Ms. Elvan's family insists the boy left the house the day he was killed to buy bread, not protest. Today, many people in Istanbul tied loaves of bread to their front doors in a sign of solidarity.

“I’m angry with the government because a child died and they have done nothing to find the murderers,” says Tolga Yucel, a masters student in philosophy who was at the funeral. “He was killed by the police, but there’s no court case going on, no legal procedure, nothing.”

Political pawn?

Fethullah Gulen, an influential imam living in self-imposed exile in Pennsylvania who has emerged as Erdogan’s main antagonist in recent weeks, was among many Turkish public figures and politicians to offer condolences. He indirectly blamed the boy’s death on Erdogan’s aggressive rhetoric against last summer’s antigovernment protesters.
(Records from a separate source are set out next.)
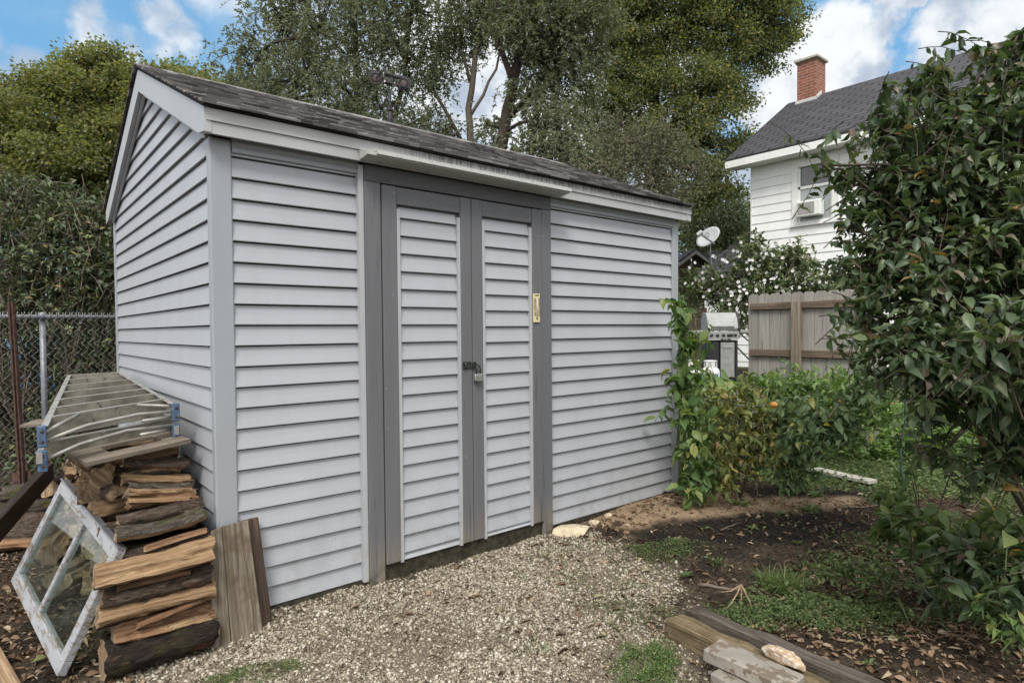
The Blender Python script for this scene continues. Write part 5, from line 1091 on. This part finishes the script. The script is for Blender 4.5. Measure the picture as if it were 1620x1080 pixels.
# side addition with a lower roof
q = MB(); ad = thing('house_addition', 'low white clapboard addition with dark roof beside the house', 'building', (HX+.4, 5.4, 0)); clap(q, HY+.04, 5.97, .15, 2.7, HX+.05); q.box(HX+.08, HX+3.5, 5.93, 5.965, .1, 2.7); q.build('wall', M_HWHITE, ad)
A_, B_, C_, E_, F_ = (HX-.25, HY+.03, 2.62), (HX-.25, 6.25, 2.62), (HX+1.7, HY+.03, 4.55), (HX+3.6, 6.25, 2.62), (HX+3.6, HY+.03, 2.62)
q = MB(); up_ = [tuple(np.array(p)+(0, 0, .07)) for p in (A_, B_, C_, E_, F_)]; q.add([A_, B_, C_, E_, F_]+up_, [(5, 6, 7), (6, 8, 7), (8, 9, 7), (0, 2, 1), (1, 2, 3), (3, 2, 4), (0, 1, 6, 5), (1, 3, 8, 6), (3, 4, 9, 8), (0, 5, 7, 2), (4, 2, 7, 9)]); q.build('roof', M_HROOF, ad)
# satellite dish
dc = at(1121, 376, 14.6); dish = thing('satellite_dish', 'pale grey satellite dish on a mast above the flowering bush', 'satellite dish', dc)
dn = unit(-FW*.75-RX*.55+UY*.35); dr_ = unit(RX+UY*.55-dn*((RX+UY*.55)@dn)); du = np.cross(dn, dr_)
q = MB(); n = 28; vs = []; rings = 5
for side in (0, 1):
    for i in range(rings+1):
        for k in range(n):
            a = 2*math.pi*k/n; r_ = i/rings; vs.append(dc+dr_*(.30*r_*math.cos(a))+du*(.215*r_*math.sin(a))+dn*(.05*r_*r_-.012*side))
fs = []
for side in (0, 1):
    o_ = side*(rings+1)*n
    for i in range(rings):
        for k in range(n): fs.append((o_+i*n+k, o_+i*n+(k+1) % n, o_+(i+1)*n+(k+1) % n, o_+(i+1)*n+k))
o1, o2 = rings*n, (2*rings+1)*n; fs += [(o1+k, o1+(k+1) % n, o2+(k+1) % n, o2+k) for k in range(n)]
q.add(vs, fs, 0, True); q.build('reflector', M_DISHM, dish)
q = MB(); q.bar(dc-du*.22-dn*.02-UY*.0, dc+dn*.42-du*.05-dr_*.12, .035, .03); q.build('arm', M_GALV, dish); q = MB(); q.obox(dc+dn*.42-du*.05-dr_*.12, dr_*.07, du*.04, dn*.05); q.build('receiver', M_DISHM, dish, bevel=.01)
q = MB(); q.tube([dc-dn*.03, dc-dn*.10-(0, 0, .10), dc-dn*.10-(0, 0, .75)], .028, 8); q.tube([dc-dn*.10-(0, 0, .3), dc-dn*.3-(0, 0, .8)], .02, 8); q.build('mast', M_GALV, dish)
text_mesh('dish_emblem', 'D', .17, frame(dc+dn*.022+du*.07+dr_*.02, dr_, dn), M_GALV, dish, .001); q = MB(); q.tube([dc+dn*.025+dr_*(-.05+.03*i)+du*(.04+.012*i*i) for i in range(6)], .006, 5); q.build('dish_swoosh', M_GALV, dish)
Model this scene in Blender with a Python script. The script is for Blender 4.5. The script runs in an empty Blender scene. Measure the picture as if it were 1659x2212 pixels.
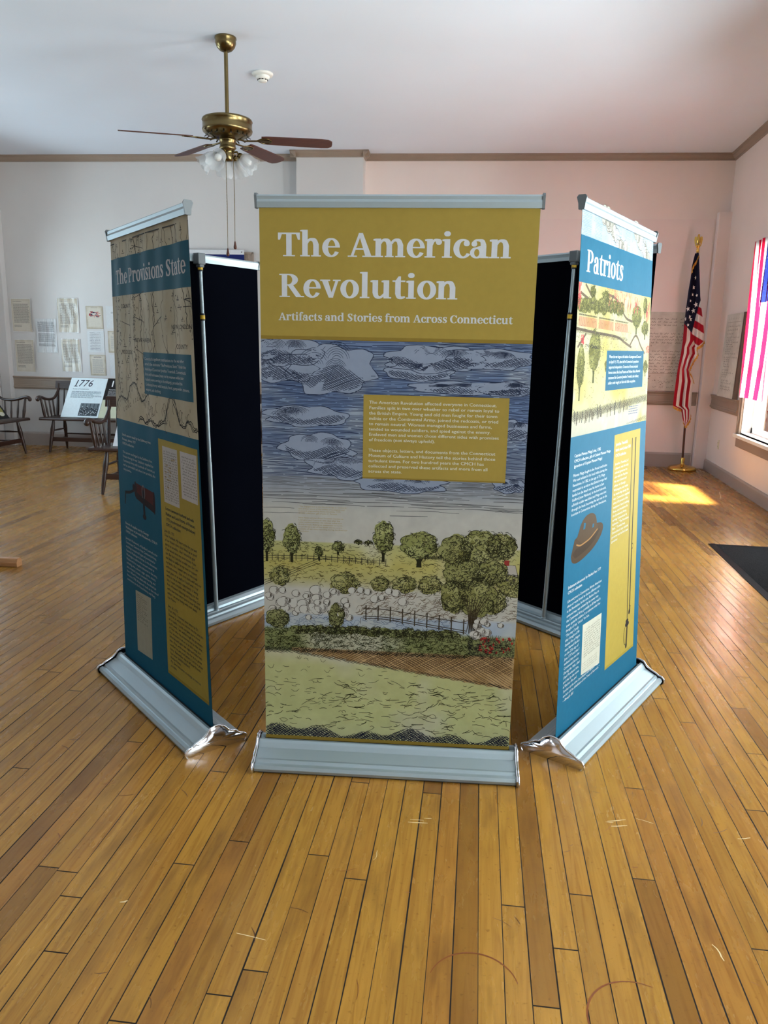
import bpy, bmesh, math, random
import numpy as np
from mathutils import Vector, Matrix
PI = math.pi
SC = bpy.context.scene
COL = SC.collection
random.seed(7)
rng = np.random.default_rng(11)

# ------------------------------------------------------------------ camera
F_PX, PITCH, ROLL, YAW, CAM_H = 1670.0, math.radians(12.2), math.radians(1.18), math.radians(9.3), 1.57
fw = Vector((-math.sin(YAW)*math.cos(PITCH), math.cos(YAW)*math.cos(PITCH), -math.sin(PITCH)))
r0 = Vector((math.cos(YAW), math.sin(YAW), 0)); u0 = r0.cross(fw)
rt = r0*math.cos(ROLL) + u0*math.sin(ROLL); up = rt.cross(fw)
cam = bpy.data.cameras.new('camera'); cam_o = bpy.data.objects.new('camera', cam); COL.objects.link(cam_o)
cam.sensor_fit = 'HORIZONTAL'; cam.sensor_width = 36.0; cam.lens = F_PX*36.0/1659.0
cam.clip_start = 0.05; cam.clip_end = 200
M = Matrix.Identity(4)
for i in range(3):
    M[i][0], M[i][1], M[i][2] = rt[i], up[i], -fw[i]
M[2][3] = CAM_H
cam_o.matrix_world = M
SC.camera = cam_o

# ------------------------------------------------------------------ light, sky, exposure
SC.view_settings.view_transform = 'Standard'; SC.view_settings.look = 'None'
SC.view_settings.gamma = 1.0; SC.view_settings.use_curve_mapping = False
SC.view_settings.exposure = 0.0
SKY = 11.0
wd = bpy.data.worlds.new('sky'); SC.world = wd; wd.use_nodes = True
wn = wd.node_tree.nodes; wl = wd.node_tree.links
bg = wn['Background']
tc = wn.new('ShaderNodeTexCoord'); sp = wn.new('ShaderNodeSeparateXYZ'); rp = wn.new('ShaderNodeValToRGB')
mr = wn.new('ShaderNodeMapRange'); mr.inputs[1].default_value = -1; mr.inputs[2].default_value = 1
wl.new(tc.outputs['Generated'], sp.inputs[0]); wl.new(sp.outputs[2], mr.inputs[0]); wl.new(mr.outputs[0], rp.inputs[0])
rp.color_ramp.elements[0].position = 0.38; rp.color_ramp.elements[0].color = (1.12, 1.22, 1.24, 1)
rp.color_ramp.elements[1].position = 0.62; rp.color_ramp.elements[1].color = (0.78, 0.92, 1.04, 1)
# the sky is brighter and warmer on the sun's side (+X), bluer and dimmer on the other
rx = wn.new('ShaderNodeValToRGB'); mx = wn.new('ShaderNodeMapRange'); mx.inputs[1].default_value = -1; mx.inputs[2].default_value = 1
wl.new(sp.outputs[0], mx.inputs[0]); wl.new(mx.outputs[0], rx.inputs[0])
rx.color_ramp.elements[0].position = 0.15; rx.color_ramp.elements[0].color = (0.64, 0.73, 0.81, 1)
rx.color_ramp.elements[1].position = 0.85; rx.color_ramp.elements[1].color = (2.05, 1.98, 1.94, 1)
k = rx.color_ramp.elements.new(0.5); k.color = (0.95, 0.95, 0.95, 1)
mm = wn.new('ShaderNodeMix'); mm.data_type = 'RGBA'; mm.blend_type = 'MULTIPLY'; mm.inputs[0].default_value = 1.0
wl.new(rp.outputs[0], mm.inputs[6]); wl.new(rx.outputs[0], mm.inputs[7])
wl.new(mm.outputs[2], bg.inputs[0]); bg.inputs[1].default_value = SKY
sun = bpy.data.lights.new('sun', 'SUN'); sun_o = bpy.data.objects.new('sun', sun); COL.objects.link(sun_o)
sun.energy = 80.0; sun.angle = math.radians(11.0); sun.color = (1.0, 0.90, 0.74)
sun_o.rotation_euler = Vector((-1.0, 0.14, -1.45)).to_track_quat('-Z', 'Y').to_euler()
sun_o.location = (8, 8, 8)

def daylight_portal(name, loc, normal, w, h):
    """sky light enters the room through this window opening"""
    L = bpy.data.lights.new(name, 'AREA'); L.shape = 'RECTANGLE'; L.size = w; L.size_y = h
    L.cycles.is_portal = True
    o = bpy.data.objects.new(name, L); COL.objects.link(o); o.location = loc
    o.rotation_euler = Vector(normal).to_track_quat('-Z', 'Y').to_euler()

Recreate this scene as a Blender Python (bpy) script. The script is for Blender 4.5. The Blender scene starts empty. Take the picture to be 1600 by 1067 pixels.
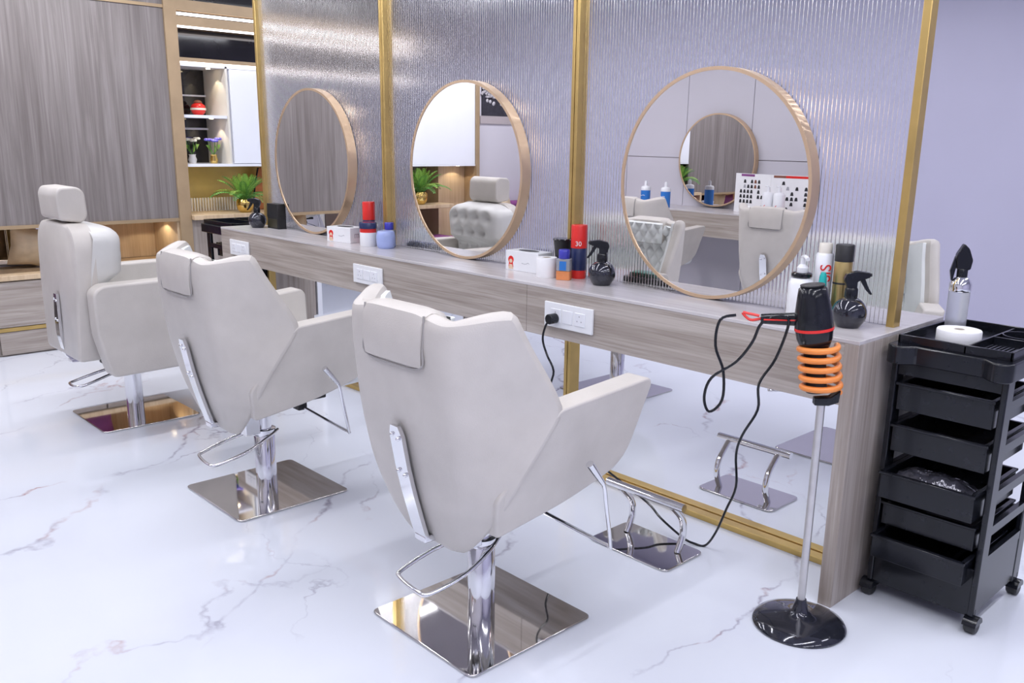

“Instead of taking steps to defuse the events sparked by an obsession to build a shopping centre polarizing language was used to incite them further, and this has caused the death of a number of our youth,” Mr. Gulen said in a statement.

Erdogan has yet to comment on Berkin's death or the latest unrest. Erdogan accuses Gulen of being the driving force behind a graft investigation and a series of leaked phone calls that have purported to expose massive corruption within the government.

One recent tape, decried as fake by the prime minister, appeared to show Erdogan discussing with his son, Bilal, how to hide tens of millions of dollars in cash from a police investigator.

"Their children steal millions and our children are killed when they go to buy bread," read a statement from DISK, a trade union with 300,000 members, one of several that have called for mass protests in response to Berkin’s death.

Still popular 

Despite the current crises facing his government, Erdogan’s party retains a commanding lead in opinion polls on nationwide municipal elections at the end of this month. 

Many Turks credit him with a decade of political stability and strong growth that has seen Turkey emerge as a major regional power. They also appreciate his easing of religious restrictions imposed by the country’s former secularist governments.

Others, however, accuse Erdogan of swerving towards authoritarianism and threatening secular lifestyles. In recent weeks he has passed a series of laws restricting Internet freedom, curbing judicial independence, and granting sweeping new powers to the domestic intelligence agency.

On the streets today, all these issues appeared to catalyze public anger.

“For a long time it looked as if the country was becoming more democratic and we were going towards the European Union,” said Mr. Yucel. “But now we see this wasn’t the case. The government was only pretending to democratize.”